30 March 2017, The Tablet

Cases ‘kept to a few insiders’


The CEO of the Truth, Justice and Healing Council, Francis Sullivan, says the “glaring revelations” from Australia’s Royal Commission into Institutional Responses to Child Sexual Abuse, showing how far decisions on responding to cases were limited to clergy, highlight the need to involve the wider Catholic community, writes Mark Brolly. Mr Sullivan, in his  blog on the council’s website, wrote that “a concerted process of dialogue and discernment is required to begin now, not later”, with church leaders needing to provide opportunities for local diocesan gatherings where people could know that they are being heard and understood.
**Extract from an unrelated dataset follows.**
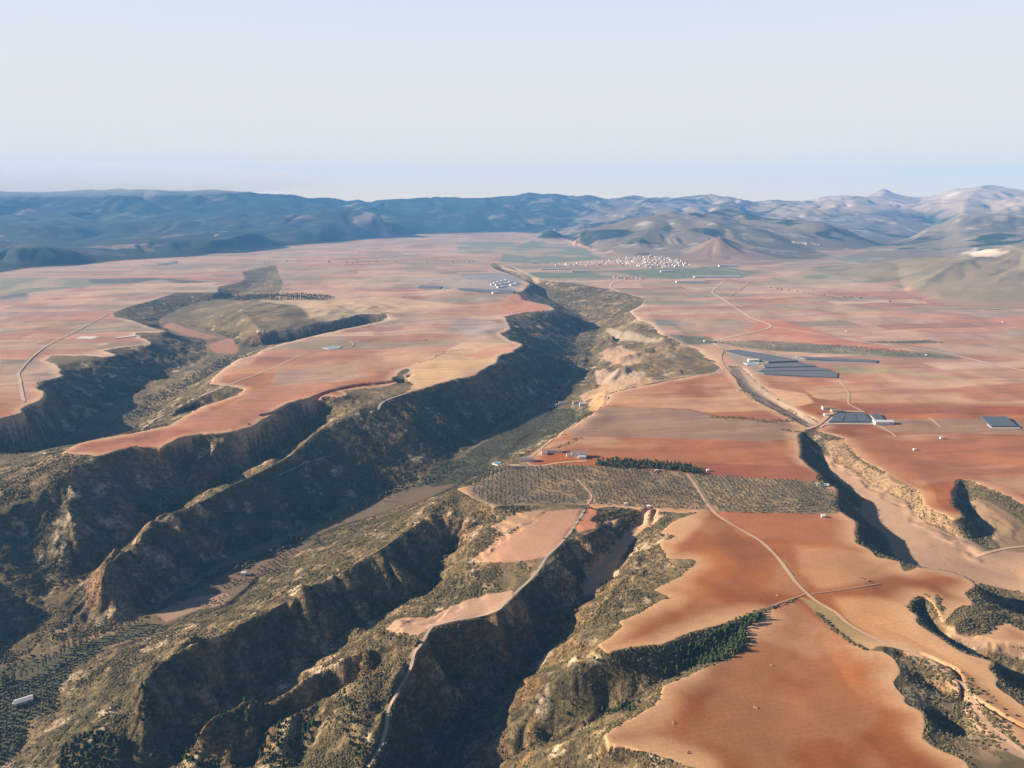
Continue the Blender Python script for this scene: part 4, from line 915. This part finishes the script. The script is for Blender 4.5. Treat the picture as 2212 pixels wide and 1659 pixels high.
# ------------------------------------------------------------------ trees
def blob_mesh(name, blobs, mats, seed, sub=2, amp=.28, trunk=None):
    rs = random.Random(seed); bm = bmesh.new()
    for (x, y, z, rx, ry, rz) in blobs:
        r_ = bmesh.ops.create_icosphere(bm, subdivisions=sub, radius=1)
        for q in r_['verts']:
            k = 1 + rs.uniform(-amp, amp); q.co = (x + q.co.x * rx * k, y + q.co.y * ry * k, z + q.co.z * rz * k)
    nb_ = len(bm.faces)
    if trunk:
        r_ = bmesh.ops.create_cone(bm, segments=6, radius1=trunk[0], radius2=trunk[0] * .6, depth=trunk[1], cap_ends=True)
        for q in r_['verts']: q.co.z += trunk[1] / 2 - .2
    me = bpy.data.meshes.new(name); bm.to_mesh(me); n = len(bm.faces); bm.free()
    for m in mats: me.materials.append(m)
    me.polygons.foreach_set('material_index', [0] * nb_ + [1] * (n - nb_)); return me
def leafy(name, c0, c1):
    m, nt, b = mat(name); n = nt.nodes.new('ShaderNodeTexNoise'); n.inputs['Scale'].default_value = 1.1; n.inputs['Detail'].default_value = 3
    ge = nt.nodes.new('ShaderNodeNewGeometry'); nt.links.new(ge.outputs['Position'], n.inputs['Vector'])
    oi = nt.nodes.new('ShaderNodeObjectInfo'); ad = nt.nodes.new('ShaderNodeMath'); ad.operation = 'MULTIPLY_ADD'
    nt.links.new(oi.outputs['Random'], ad.inputs[0]); ad.inputs[1].default_value = .5; ad.inputs[2].default_value = -.25
    a2 = nt.nodes.new('ShaderNodeMath'); a2.operation = 'ADD'; nt.links.new(n.outputs['Fac'], a2.inputs[0]); nt.links.new(ad.outputs[0], a2.inputs[1])
    mx = nt.nodes.new('ShaderNodeMix'); mx.data_type = 'RGBA'; mx.inputs[6].default_value = (*c0, 1); mx.inputs[7].default_value = (*c1, 1)
    nt.links.new(a2.outputs[0], mx.inputs[0]); nt.links.new(mx.outputs[2], b.inputs['Base Color']); return m
M_BARK = simple('bark', (.11, .08, .06), var=.3, scale=2)
M_OLIVE = leafy('olive_leaves', (.038, .041, .029), (.098, .098, .072))
M_PINE = leafy('pine_needles', (.016, .026, .010), (.050, .068, .020))
M_SCRUB = leafy('scrub_leaves', (.045, .042, .019), (.15, .122, .058))
M_DRY = leafy('dry_tussock', (.17, .13, .065), (.30, .23, .12))
M_TWIG = leafy('bare_twigs', (.22, .18, .15), (.38, .32, .26))
def rb(a, b_): return random.uniform(a, b_)
OLIVES = [blob_mesh('olive_tree', [(rb(-.9, .9), rb(-.9, .9), rb(1.9, 2.7), rb(.9, 1.4), rb(.9, 1.4), rb(.8, 1.2)) for _ in range(5)] + [(0, 0, 2.2, 1.5, 1.5, 1.2)], [M_OLIVE, M_BARK], k, 1, .3, (.28, 1.6)) for k in range(3)]
PINES = [blob_mesh('pine_tree', [(rb(-.5, .5) * (1 - t), rb(-.5, .5) * (1 - t), 2 + 5.2 * t, 1.9 * (1.05 - t) + .35, 1.9 * (1.05 - t) + .35, 1.0) for t in (0, .2, .4, .6, .8, 1)] + [(rb(-1.3, 1.3), rb(-1.3, 1.3), rb(2, 4), .8, .8, .7) for _ in range(4)], [M_PINE, M_BARK], 10 + k, 1, .32, (.22, 2.4)) for k in range(2)]
PINES += [blob_mesh('pine_tree', [(rb(-1.1, 1.1), rb(-1.1, 1.1), rb(2.2, 5.2), rb(.8, 1.4), rb(.8, 1.4), rb(.7, 1.1)) for _ in range(8)] + [(0, 0, 3.4, 1.4, 1.4, 1.6)], [M_PINE, M_BARK], 14 + k, 1, .32, (.22, 2.4)) for k in range(3)]
BUSH = [blob_mesh('bush', [(rb(-.3, .3), rb(-.3, .3), rb(.2, .45), rb(.4, .75), rb(.4, .75), rb(.3, .6)) for _ in range(2)], [m], 20 + k, 1, .3) for k, m in enumerate([M_SCRUB, M_SCRUB, M_SCRUB, M_DRY])]
def poplar(seed):
    rs = random.Random(seed); v, f = [], []
    for k in range(95):                     # thin upward twigs round a central stem
        z0 = rs.uniform(1.5, 10); a = rs.uniform(0, 6.28); L_ = rs.uniform(1.8, 4.2) * (1 - z0 / 16); t = rs.uniform(.25, .5)
        x1, y1, z1 = math.cos(a) * L_ * t, math.sin(a) * L_ * t, z0 + L_ * 1.1; b_ = len(v); w = rs.uniform(.22, .42)
        px_, py_ = -math.sin(a) * w, math.cos(a) * w
        v += [(px_, py_, z0), (-px_, -py_, z0), (x1 - px_ * .3, y1 - py_ * .3, z1), (x1 + px_ * .3, y1 + py_ * .3, z1)]
        v += [(0, 0, z0 - w), (0, 0, z0 + w), (x1, y1, z1 + w * .4), (x1, y1, z1 - w * .4)]
        f += [(b_, b_ + 1, b_ + 2, b_ + 3), (b_ + 4, b_ + 5, b_ + 6, b_ + 7)]
    return mesh('crown', v, f, [M_TWIG])
POPC = [poplar(k) for k in range(3)]
def cone_mesh(name, r0, r1, h, m, seg=6):
    bm = bmesh.new(); r_ = bmesh.ops.create_cone(bm, segments=seg, radius1=r0, radius2=r1, depth=h, cap_ends=True)
    for q in r_['verts']: q.co.z += h / 2 - .3
    me = bpy.data.meshes.new(name); bm.to_mesh(me); bm.free(); me.materials.append(m); return me
POPT = cone_mesh('trunk', .22, .05, 12.5, M_TWIG)
for k, (x, y) in enumerate(np.concatenate([densify(hit_px(s), st_) for s, st_ in [("-40,1492 0,1478 50,1468 85,1450 120,1428 140,1411 160,1395 185,1388 212,1378 240,1366 270,1353 310,1346", 4.2), ("1085,925 1120,905 1150,893 1175,880 1195,865 1215,848 1235,825", 16), ("625,1172 690,1140 760,1108 850,1072", 22)]])):
    x += rng.normal(0, 1.6); y += rng.normal(0, 1.6)
    e = bpy.data.objects.new('poplar_tree', None); COL.objects.link(e); e.location = (x, y, float(ground(x, y))); s_ = rng.uniform(.75, 1.2); e.scale = (s_ * 1.15, s_ * 1.15, s_); e.rotation_euler[2] = rng.uniform(0, 6.28)
    link('crown', POPC[k % 3], e); link('trunk', POPT, e)
    tag(e, 'bare grey brown poplar in the winding row along the canyon stream', 'poplar', 'bare poplars along the stream')

# scattered plants as instances on points
def scatter(name, pts, smin, smax, sources, label=None, cat=None):
    if not len(pts): return
    z = ground(pts[:, 0], pts[:, 1]) - .1
    me = bpy.data.meshes.new(name); me.vertices.add(len(pts)); me.vertices.foreach_set('co', np.column_stack([pts, z]).astype(np.float32).ravel())
    o_ = link(name, me); o_['kind'] = 'stuff'
    src = bpy.data.collections.new(name + '_kinds')
    for k, m in enumerate(sources):
        q = bpy.data.objects.new('%s_kind' % name, m); src.objects.link(q)
    g = bpy.data.node_groups.new(name, 'GeometryNodeTree')
    g.interface.new_socket('Geometry', in_out='INPUT', socket_type='NodeSocketGeometry'); g.interface.new_socket('Geometry', in_out='OUTPUT', socket_type='NodeSocketGeometry')
    N = g.nodes.new; gi_, go_ = N('NodeGroupInput'), N('NodeGroupOutput'); ci = N('GeometryNodeCollectionInfo'); ip = N('GeometryNodeInstanceOnPoints')
    ci.inputs['Collection'].default_value = src; ci.inputs['Separate Children'].default_value = True; ci.inputs['Reset Children'].default_value = True
    ip.inputs['Pick Instance'].default_value = True
    rs_ = N('FunctionNodeRandomValue'); rs_.data_type = 'FLOAT'; rs_.inputs[2].default_value = smin; rs_.inputs[3].default_value = smax
    rr = N('FunctionNodeRandomValue'); rr.data_type = 'FLOAT_VECTOR'; rr.inputs[0].default_value = (0, 0, 0); rr.inputs[1].default_value = (.1, .1, 6.28); rr.inputs['Seed'].default_value = 5
    ri = N('FunctionNodeRandomValue'); ri.data_type = 'INT'; ri.inputs[4].default_value = 0; ri.inputs[5].default_value = len(sources) - 1; ri.inputs['Seed'].default_value = 9
    K = g.links.new
    K(gi_.outputs[0], ip.inputs['Points']); K(ci.outputs[0], ip.inputs['Instance']); K(rs_.outputs[1], ip.inputs['Scale']); K(rr.outputs[0], ip.inputs['Rotation']); K(ri.outputs[2], ip.inputs['Instance Index'])
    K(ip.outputs[0], go_.inputs[0])
    md = o_.modifiers.new('scatter', 'NODES'); md.node_group = g
    return o_
def individuals(name, pts, smin, smax, sources, label, cat, group):
    for k, (x, y) in enumerate(pts):
        o_ = link(name, sources[k % len(sources)]); s_ = rng.uniform(smin, smax)
        o_.location = (x, y, float(ground(x, y)) - .1); o_.scale = (s_, s_, s_ * rng.uniform(.9, 1.15)); o_.rotation_euler[2] = rng.uniform(0, 6.28)
        tag(o_, label, cat, group)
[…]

“There is considerable widespread disenchantment and deep sadness within the faithful,” Mr Sullivan wrote on 23 March. “The extent of the abuse scandal has rocked the confidence and trust of ordinary Catholics. One of the glaring revelations in almost all the case studies involving the Church was that the decisions and considerations on how to deal with child abuse cases were kept to a limited few insiders, most often clerics only.”

• ROME: A papal child protection commission vowed to press ahead with its work while pledging its support for anti-abuse campaigner Marie Collins who resigned from the body over the slow pace of reforms. The Pontifical Commission for the Protection of Minors pledged to “find new ways” to ensure people who had been abused would help shape its work.